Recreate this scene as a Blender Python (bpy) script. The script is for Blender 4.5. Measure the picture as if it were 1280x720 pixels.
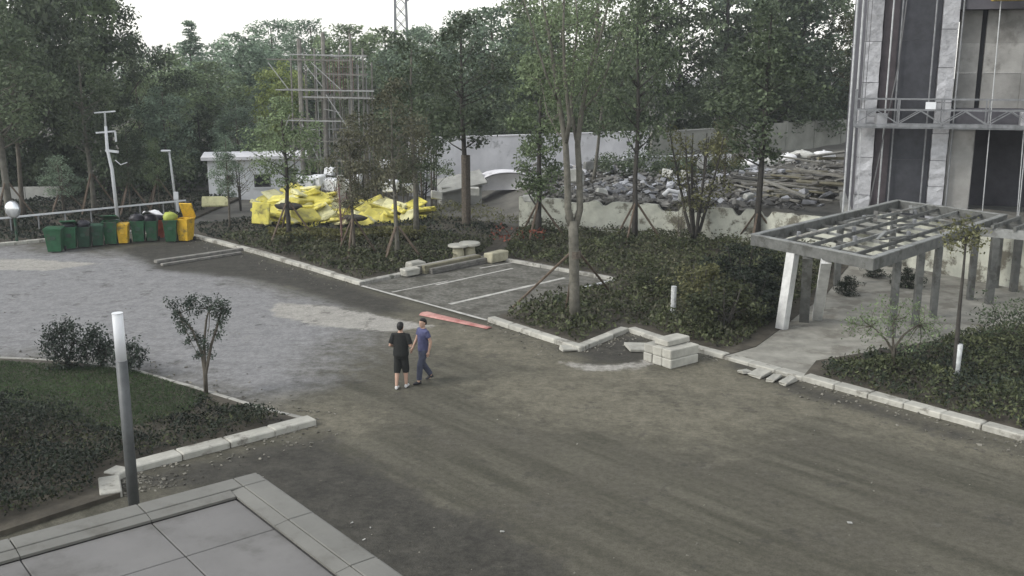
import bpy, math, random
import numpy as np
from mathutils import Vector, Matrix, Euler
from mathutils.geometry import tessellate_polygon

# ------------------------------------------------------------------ camera, sky, sun, exposure
scene = bpy.context.scene
for o in list(bpy.data.objects):
    bpy.data.objects.remove(o)
COL = scene.collection
R = math.radians
F, PITCH, H = 1250.0, R(12.4), 8.0            # focal length in pixels of a 1280 wide frame, tilt, mounting height

cam_data = bpy.data.cameras.new('camera')
cam_data.sensor_width = 36.0
cam_data.lens = 36.0 * F / 1280.0
cam_data.clip_start = 0.1
cam_data.clip_end = 2000
cam = bpy.data.objects.new('camera', cam_data)
cam.location = (0, 0, H)
cam.rotation_euler = (R(90) - PITCH, 0, 0)
COL.objects.link(cam)
scene.camera = cam

SUN_EL, SUN_AZ = R(38), R(248)                # azimuth clockwise from +Y
world = bpy.data.worlds.new('World')
scene.world = world
world.use_nodes = True
wn = world.node_tree
wn.nodes.clear()
sky = wn.nodes.new('ShaderNodeTexSky')
sky.sky_type = 'NISHITA'
sky.sun_disc = False
sky.sun_elevation = SUN_EL
sky.sun_rotation = SUN_AZ
sky.air_density = 1.4
sky.dust_density = 0.8
hs = wn.nodes.new('ShaderNodeHueSaturation')
hs.inputs['Saturation'].default_value = 0.22
bg = wn.nodes.new('ShaderNodeBackground')
bg.inputs['Strength'].default_value = 0.15
wo = wn.nodes.new('ShaderNodeOutputWorld')
wn.links.new(sky.outputs[0], hs.inputs['Color'])
wn.links.new(hs.outputs[0], bg.inputs[0])
wn.links.new(bg.outputs[0], wo.inputs[0])

sun_data = bpy.data.lights.new('sun', 'SUN')
sun_data.energy = 1.0
sun_data.angle = R(18)
sun_data.color = (1.0, 0.96, 0.9)
sun = bpy.data.objects.new('sun', sun_data)
sd = Vector((math.sin(SUN_AZ) * math.cos(SUN_EL), math.cos(SUN_AZ) * math.cos(SUN_EL), math.sin(SUN_EL)))
sun.rotation_euler = sd.to_track_quat('Z', 'Y').to_euler()
sun.location = (-20, -20, 40)
COL.objects.link(sun)

vs = scene.view_settings
vs.view_transform = 'Standard'
vs.look = 'None'
vs.exposure = 0.9
vs.gamma = 1.0
vs.use_curve_mapping = False
scene.render.engine = 'CYCLES'
cy = scene.cycles
cy.max_bounces = 4
cy.diffuse_bounces = 2
cy.glossy_bounces = 2
cy.transmission_bounces = 2
cy.transparent_max_bounces = 4
cy.volume_bounces = 0
cy.use_denoising = True
cy.caustics_reflective = False
cy.caustics_refractive = False

HAZE = 0.0006
rnd = random.Random(11)
npr = np.random.default_rng(5)

# ------------------------------------------------------------------ surveying helpers
CP, SP = math.cos(PITCH), math.sin(PITCH)
def G(px, py, z=0.0):
    """spot at height z that was surveyed at this place of the photograph"""
    x, y = (px - 640) / F, (360 - py) / F
    d = (x, CP + y * SP, -SP + y * CP)
    t = (z - H) / d[2]
    return Vector((d[0] * t, d[1] * t, z))
def at(px, py, D):
    """the same for a known distance D"""
    x, y = (px - 640) / F, (360 - py) / F
    d = (x, CP + y * SP, -SP + y * CP)
    t = D / d[1]
    return Vector((d[0] * t, D, H + d[2] * t))
def inside(poly, x, y):
    c = False
    n = len(poly)
    j = n - 1
    for i in range(n):
        xi, yi, xj, yj = poly[i][0], poly[i][1], poly[j][0], poly[j][1]
        if (yi > y) != (yj > y) and x < (xj - xi) * (y - yi) / (yj - yi) + xi:
            c = not c
        j = i
    return c
def np_inside(poly, X, Y):
    c = np.zeros(X.shape, bool)
    n = len(poly)
    j = n - 1
    for i in range(n):
        xi, yi, xj, yj = poly[i][0], poly[i][1], poly[j][0], poly[j][1]
        if yi != yj:
            c ^= ((yi > Y) != (yj > Y)) & (X < (xj - xi) * (Y - yi) / (yj - yi) + xi)
        j = i
    return c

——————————

# TASK DETAILS
Skip the pictures and restate exactly the lines from the beginning of the listing to the line with "from mathutils.geometry import", that line included.

# RESPONSE TO THIS EXERCISE
Recreate this scene as a Blender Python (bpy) script. The script is for Blender 4.5. Measure the picture as if it were 1280x720 pixels.
import bpy, math, random
import numpy as np
from mathutils import Vector, Matrix, Euler
from mathutils.geometry import tessellate_polygon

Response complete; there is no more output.